Digital banking is deciding whether banks will remain profitable. If you still doubt this truism, look no further.
We are in the period of Q3 quarterly financial results. The time of reckoning for banks, FMCG companies and other verticals to report to their shareholders.
While many results in the FMCG sector have been disappointing (although expected), the banking sector is showing some ‘glimmer of hope’ for investors and everyone interested in seeing the economy recover from doldrums.
However, there seems to be another bright spot coming from banking results so far released. While revenue from their core- interest income seems to be declining or not growing fast enough, revenue from fees and commission are seeing an upward trend.
In the case of GTBank PLC, interest income increased to NGN181 billion from NGN172 billion reported last year. This represents just about 5.2% year on year growth.
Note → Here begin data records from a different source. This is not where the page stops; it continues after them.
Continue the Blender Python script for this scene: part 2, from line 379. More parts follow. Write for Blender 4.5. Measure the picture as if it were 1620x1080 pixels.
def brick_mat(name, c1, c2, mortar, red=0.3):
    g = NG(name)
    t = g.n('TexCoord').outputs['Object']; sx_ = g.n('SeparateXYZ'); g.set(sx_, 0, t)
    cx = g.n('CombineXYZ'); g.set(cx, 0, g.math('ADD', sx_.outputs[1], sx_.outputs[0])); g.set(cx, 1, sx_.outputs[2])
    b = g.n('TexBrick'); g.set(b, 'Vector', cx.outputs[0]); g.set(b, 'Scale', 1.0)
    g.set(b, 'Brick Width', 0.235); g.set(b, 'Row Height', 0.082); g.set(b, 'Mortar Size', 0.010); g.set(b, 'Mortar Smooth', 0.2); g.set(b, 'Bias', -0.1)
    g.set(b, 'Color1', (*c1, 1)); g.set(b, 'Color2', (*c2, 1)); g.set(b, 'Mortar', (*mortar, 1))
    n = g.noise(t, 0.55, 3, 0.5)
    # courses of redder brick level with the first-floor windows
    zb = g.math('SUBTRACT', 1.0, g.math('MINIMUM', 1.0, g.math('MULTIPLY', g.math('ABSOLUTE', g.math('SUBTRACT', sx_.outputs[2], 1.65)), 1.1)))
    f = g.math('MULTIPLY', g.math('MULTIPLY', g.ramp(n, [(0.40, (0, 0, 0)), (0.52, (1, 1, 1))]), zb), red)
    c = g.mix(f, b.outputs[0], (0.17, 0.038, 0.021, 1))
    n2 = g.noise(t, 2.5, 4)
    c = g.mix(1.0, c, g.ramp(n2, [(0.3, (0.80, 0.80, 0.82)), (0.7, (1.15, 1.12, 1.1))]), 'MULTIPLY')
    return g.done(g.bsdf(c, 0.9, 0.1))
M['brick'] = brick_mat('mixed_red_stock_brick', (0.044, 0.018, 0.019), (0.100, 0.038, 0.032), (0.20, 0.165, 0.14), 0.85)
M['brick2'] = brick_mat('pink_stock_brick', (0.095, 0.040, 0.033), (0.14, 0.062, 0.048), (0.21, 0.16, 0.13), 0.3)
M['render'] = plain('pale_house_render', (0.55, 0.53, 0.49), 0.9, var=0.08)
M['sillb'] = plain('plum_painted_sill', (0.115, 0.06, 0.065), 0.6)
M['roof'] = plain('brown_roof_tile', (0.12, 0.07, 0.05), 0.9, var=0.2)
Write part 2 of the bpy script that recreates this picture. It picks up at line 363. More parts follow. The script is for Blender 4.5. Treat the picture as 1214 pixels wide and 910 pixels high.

Conversely, GTBank reported that its revenue from fees and commission grew by 27.2% to NGN50,4 billion in Q3. Last year, GTBank recorded just about NGN39,6 billion for the same item.
What is this telling us?
Banking is becoming digital and automated than ever before. Apart from strategic imperatives and a stuttering economy which compels financial services providers to cut cost across expenditure pipelines, the times are changing very fast.
Data has now become the mainstay of telecom providers to stay afloat, banks will also need to take digital banking more serious than just a means to reducing overheads and cutting redundancy.
A major challenge confronting digitisation of financial services in Nigeria has been the slow roll-out of telecom infrastructure to back the ambition. Banks are also over-fixated on the short term bottom-line. Infrastructure bottlenecks might take a while to get cleared, banks will need to put digital at the centre of everything they do. Union Bank PLC gained more revenue when Atlas Mara Limited its majority owner revamped its digital relevance.
Digital banking is more than mobile money transfer or online banking. It is the future of financial services, where money is longer seen as a sacred minted paper and banks are no longer fancy buildings with heavy security presence.
Digital banking puts the customer in charge of their financial futures and allow banks to concentrate on what matters i.e working with entrepreneurs to build sustainable businesses and create jobs.